An idea that I've had for a series here on LiveJournal is to take each of the baseball games I've ever attended and examine the box score to see what notable things happened at that game. While I certainly know the
big highlight items already, it might be kind of fun to dig in and identify things like "Hall of Famers seen", "MLB Debuts seen" (I know I saw
Victor Martinez's debut), milestone hits and the like.
While I might enjoy writing such a series, it would take a lot of effort and digging for each game I considered. It would be so much easier if this could be automated. Unfortunately, the application I need does not appear to exist, but here's how it would work.
1. Each user would be able to select the games that they had attended. Since the complete list of all games every played is documented extensively (for example, here's
V-Marts debut) it would be easy enough to put together a manual interface for that. If built into the MLB Application that they use for tickets, you could automatically add it to the user's the list when the ticket was scanned for entry. For people who have old ticket stubs, you could probably figure out how to let the phone scan the bar code and find it, and if not they could look it up in the manual interface.
2. The administrators would identify a list of notable items that someone might care about having seen, and mine the baseball box scores to find those notable items. For example, it should be pretty easy to create a list of each Hall of Famer that the user ever saw in a game (for me, I'm pretty sure
Jim Thome is the one I saw play the most). Similarly, you could pull up:
- A list of all MVPs the user saw during their MVP season. Ditto for Cy Young winners and other major awards like the Rookie of the Year.
- A list of major milestone events the user was present for: 500th home run, first career hit, first career home run, 1000 wins as manager, whatever.
- A list of events both likely and unlikely that the user saw: a walk-off, a no hitter or perfect game, hitting for the cycle, a four home run game, etc.
- A game the user saw where a record was broken: Aaron hits 715, Rickey is the greatest, etc.
- It would be trivial to create a list of
all parks the user had been to, or the
records of each time during the games the user saw them play.
If you think of a new category, it's pretty easy to re-run the data and update user lists accordingly ("Hey, we just added all games where the starter struck out 15+" or "the starter had a game score >= 100" or whatever).
Of course, this data would change over time. I don't know if
Jose Ramirez is bound for Cooperstown as I'm writing this (although he sure looks like one!), so you re-run the HoF data after every election and update people's lists. Ditto for end of season awards. Other categories get updated nightly or weekly, whatever seems feasible.
3- As you'd expect, the user's list gets compared to the data pulled for the categories, and the user gets a nice display showing all the most memorable things that they were fortunate enough to have seen.
Of course, this doesn't guarantee you saw it. If you left the game early, or had the bad luck to be in the bathroom when the moment in question happened, this just tells you that it you missed it.
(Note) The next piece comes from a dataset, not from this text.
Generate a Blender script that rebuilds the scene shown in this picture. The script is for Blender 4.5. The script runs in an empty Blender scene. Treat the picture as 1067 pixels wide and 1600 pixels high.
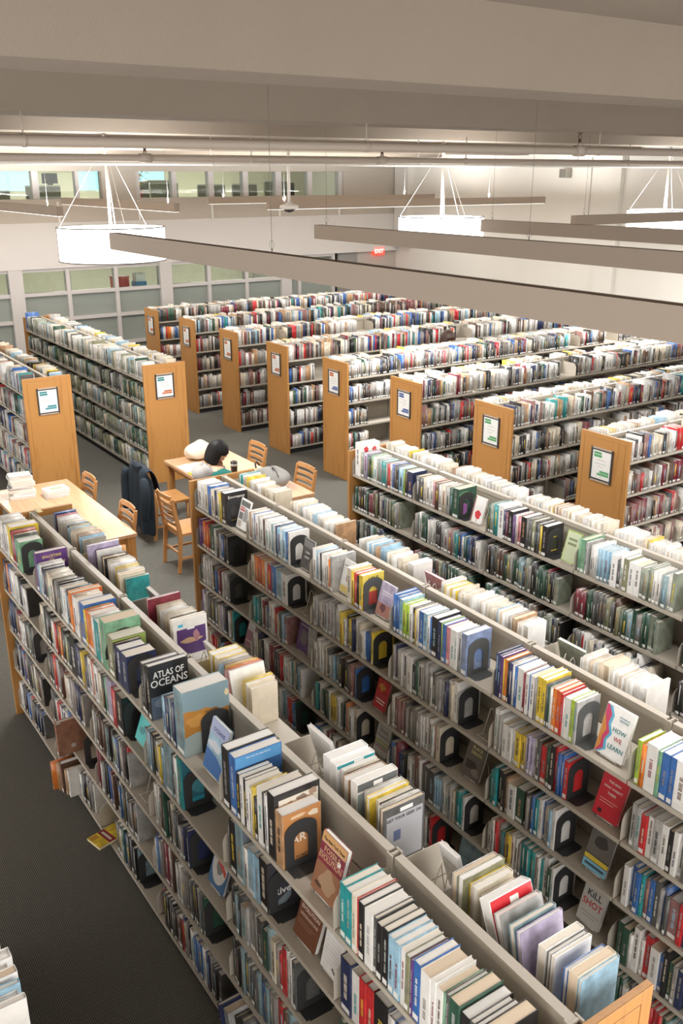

An application like this would seem incredibly appropriate for baseball, which more than any other major sport relies on its history as a major factor in its popularity. I know I would love it, although my love of lists and personal history is well documented. All the data is out there on
Baseball Reference. The hardest part would be data mining out events, but a lot of that mining would be a one-time expense of combing through the data and pulling out the results to a data lake, with refreshes having a smaller data to work against. It's entirely possible that data is already in Baseball Reference somewhere, which would make it even easier to write an application like this.
Heck, turn events into points, and all of a sudden you can turn this into a pokemon style game, although given the degree of randomness in accruing points, I don't think it would be a very fun game. Also, you'd have to have someone built into the MLB app to ensure nobody was cheating, so it really wouldn't work well. I assume
Vin Scully would be the all-time champion if someone did make such a game.
Anyway, if I had copious free time this is a development project I might consider taking on. I'm kind of amazed that it doesn't already exist, honestly. I couldn't find one though, and if it did, I'm assuming somebody would have mentioned it at least on
FanGraphs or one of the other baseball sites I follow.